Building on the history of this lost label has been a kind of study project for Nair, whose background is in ready-to-wear; he previously worked with Yohji Yamamoto, Christian Lacroix, and Martin Margiela and Jean Paul Gaultier at Hermès.

Because so few pieces of Moynat remain, "you have to create everything again", he says. Even recovering the lost codes of the brand was a major task. Nair put up fliers at vintage car fairs asking for Moynat items, and bought everything he could find by the brand, including antique pieces, and catalogues so he could get a detailed impression of the style.

He has changed some elements such as the clasps, and has kept some of the art deco styles that characterised the brand in its heyday. But he has also modernised the look with pure lines and extra refinement.

Perhaps it's fitting that a central house code designed by Pauline Moynat, the first female trunk maker, is based around curves. The iconic curved limousine trunk caught Nair's eye immediately: "I'd seen trunks before, but this was different. I did not know what the utility was."

It was only when they acquired an old Moynat catalogue that it fell into place: the curved side was for placing the trunk on the car roof. The limousine briefcase, which is also curved on one side, was inspired by this trunk and was the first item Nair designed for the Moynat relaunch.

Like the heritage pieces of yesteryear, all Moynat items are still crafted in France in small numbers. "We are not about trends," says Davin. "We are a hidden brand. We are slow and we have no advertising. We are still a laboratory."

How does this fit into Arnault's vast luxury stable, which includes another, heritage-trunks-turned-handbag-brand - the all- pervasive Louis Vuitton? "We don't fit in", Davin says, "We are not part of LVMH, and we report directly to Mr Arnault. It's his personal investment."

It's easy to see how Moynat has charmed some of fashion's biggest names with its history. It registered plenty of patents, including the first waterproof trunk (using canvas coated in Indonesian gum) in 1854, and the lightweight "English trunk" in 1870.

We want to make sure that Moynat remains precious. We want to stay a hidden house, and we don't want to do aggressive marketing
Guillaume Davin, Moynat president

As the official supplier to the Comédie Française, Pauline Moynat developed a close relationship with the Parisian theatre of the belle époque period. A bag she designed for actress Gabrielle Réjane at the end of the 19th century, the "Réjane bag", was the first celebrity-inspired bag.

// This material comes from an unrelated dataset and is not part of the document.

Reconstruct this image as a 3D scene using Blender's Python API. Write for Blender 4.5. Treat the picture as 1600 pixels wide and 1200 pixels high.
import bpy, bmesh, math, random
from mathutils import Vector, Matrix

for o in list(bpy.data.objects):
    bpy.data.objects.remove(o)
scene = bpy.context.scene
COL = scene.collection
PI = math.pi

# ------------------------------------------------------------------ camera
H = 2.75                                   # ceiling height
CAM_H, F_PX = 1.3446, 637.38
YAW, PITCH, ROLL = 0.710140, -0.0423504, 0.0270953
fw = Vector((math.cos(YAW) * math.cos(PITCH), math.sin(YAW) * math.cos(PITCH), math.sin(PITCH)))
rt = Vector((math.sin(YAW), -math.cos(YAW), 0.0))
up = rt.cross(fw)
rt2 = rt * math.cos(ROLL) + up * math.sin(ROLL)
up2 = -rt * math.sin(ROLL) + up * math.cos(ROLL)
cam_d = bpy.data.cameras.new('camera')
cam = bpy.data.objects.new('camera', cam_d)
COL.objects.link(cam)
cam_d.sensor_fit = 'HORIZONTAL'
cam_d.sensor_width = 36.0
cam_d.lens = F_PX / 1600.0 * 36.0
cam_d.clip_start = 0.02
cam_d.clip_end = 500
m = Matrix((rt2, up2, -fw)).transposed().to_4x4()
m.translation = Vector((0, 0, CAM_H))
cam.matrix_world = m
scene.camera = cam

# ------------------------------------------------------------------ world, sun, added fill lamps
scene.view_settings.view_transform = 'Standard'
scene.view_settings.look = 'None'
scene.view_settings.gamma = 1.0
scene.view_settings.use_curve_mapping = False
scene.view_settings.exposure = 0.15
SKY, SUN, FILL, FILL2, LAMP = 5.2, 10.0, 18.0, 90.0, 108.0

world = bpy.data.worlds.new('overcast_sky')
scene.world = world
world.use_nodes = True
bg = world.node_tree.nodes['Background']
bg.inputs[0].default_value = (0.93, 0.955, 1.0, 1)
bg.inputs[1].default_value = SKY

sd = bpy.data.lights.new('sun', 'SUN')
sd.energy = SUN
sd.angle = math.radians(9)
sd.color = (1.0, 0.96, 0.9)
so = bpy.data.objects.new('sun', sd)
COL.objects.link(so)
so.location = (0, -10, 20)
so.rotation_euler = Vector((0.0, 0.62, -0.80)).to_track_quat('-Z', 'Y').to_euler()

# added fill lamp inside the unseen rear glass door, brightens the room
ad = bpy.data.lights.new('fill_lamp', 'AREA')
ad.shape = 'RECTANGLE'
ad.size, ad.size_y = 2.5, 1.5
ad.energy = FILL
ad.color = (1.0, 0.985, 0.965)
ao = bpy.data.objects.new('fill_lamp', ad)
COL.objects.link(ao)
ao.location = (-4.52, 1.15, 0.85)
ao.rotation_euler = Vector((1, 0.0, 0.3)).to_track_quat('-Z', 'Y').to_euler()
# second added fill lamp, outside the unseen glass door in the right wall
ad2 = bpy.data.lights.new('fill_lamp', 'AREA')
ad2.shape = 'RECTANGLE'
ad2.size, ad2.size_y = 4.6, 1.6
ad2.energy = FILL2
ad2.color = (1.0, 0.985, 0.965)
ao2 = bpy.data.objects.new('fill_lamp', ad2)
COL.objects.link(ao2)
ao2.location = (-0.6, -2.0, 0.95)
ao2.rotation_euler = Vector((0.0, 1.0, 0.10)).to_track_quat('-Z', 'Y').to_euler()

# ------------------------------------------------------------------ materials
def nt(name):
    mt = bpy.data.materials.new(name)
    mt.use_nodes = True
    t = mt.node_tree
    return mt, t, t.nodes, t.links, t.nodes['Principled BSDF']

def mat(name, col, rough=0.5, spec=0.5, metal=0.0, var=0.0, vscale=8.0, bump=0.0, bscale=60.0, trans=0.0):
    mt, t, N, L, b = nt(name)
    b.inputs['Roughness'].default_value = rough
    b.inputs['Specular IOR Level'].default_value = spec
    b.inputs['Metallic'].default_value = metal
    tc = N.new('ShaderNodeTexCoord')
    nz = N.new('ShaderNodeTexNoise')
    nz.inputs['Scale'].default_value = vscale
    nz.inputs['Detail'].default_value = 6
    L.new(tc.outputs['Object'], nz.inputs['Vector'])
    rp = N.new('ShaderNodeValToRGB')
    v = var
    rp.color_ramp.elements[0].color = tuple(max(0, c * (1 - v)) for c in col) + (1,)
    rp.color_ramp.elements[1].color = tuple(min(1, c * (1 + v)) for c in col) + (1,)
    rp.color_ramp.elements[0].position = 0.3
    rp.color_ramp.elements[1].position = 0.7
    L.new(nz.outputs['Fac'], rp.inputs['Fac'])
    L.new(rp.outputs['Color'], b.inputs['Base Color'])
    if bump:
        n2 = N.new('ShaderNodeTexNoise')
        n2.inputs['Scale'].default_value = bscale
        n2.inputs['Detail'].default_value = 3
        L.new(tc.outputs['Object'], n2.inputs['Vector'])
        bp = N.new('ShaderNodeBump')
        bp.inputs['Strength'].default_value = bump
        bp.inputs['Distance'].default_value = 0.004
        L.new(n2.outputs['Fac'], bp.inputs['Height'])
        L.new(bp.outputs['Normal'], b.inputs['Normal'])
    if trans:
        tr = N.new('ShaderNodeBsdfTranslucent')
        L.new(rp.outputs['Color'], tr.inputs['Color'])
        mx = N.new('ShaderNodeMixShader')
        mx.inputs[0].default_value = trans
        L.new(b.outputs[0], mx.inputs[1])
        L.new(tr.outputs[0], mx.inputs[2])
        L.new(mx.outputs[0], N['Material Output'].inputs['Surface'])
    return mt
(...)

Celebrity designs are no longer part of Moynat's business model. But it made an exception for Pharrell Williams, whose colourful line, inspired by old American railways, includes bags in resin, wood and cut-out leather, with toy train motifs, and silk scarves with railroad graphics.


"We want to make sure that Moynat remains precious," says Davin. "We want to stay a hidden house, and we don't want to do aggressive marketing." After all, says Nair, "These bags are more about a silhouette than a logo."

Finding the right fans and clients is key to the success of a brand like Moynat. Prices start at €700 (HK$6,450) for the most basic small bags, and rise to around €26,000 for the Regent crocodile bag. Davin tells me that two were sold to a Chinese client in Paris the previous day.

Most of the clients at the Rue Saint Honoré store on the day of the interview were Asian. The Americans were the first to appreciate the newly revived house, Davin says, but "Chinese clients have been growing without us doing anything. They started coming a year ago."

"We met with a few of these clients, and they really want the best of the best," says Davin. "They enjoy discovering lost and forgotten houses, and like being the first to get their designs."


Chinese are now the number one buyers at Moynat, so a Hong Kong outpost makes sense. With the trend in understated high luxury steaming ahead, despite worries about a global slowdown, Moynat may have got its timing just right.

A HONG KONG STORE EXCLUSIVE What recession? If you have HK$1.18 million lying around, this item might catch your eye, though I'm not sure you'll want to be swinging it around the streets. The brand has released an exclusive Réjane mini (a new size) hand-made in crocodile leather over six days and featuring a rose gold and mother of pearl clasp, encrusted with 320 diamonds.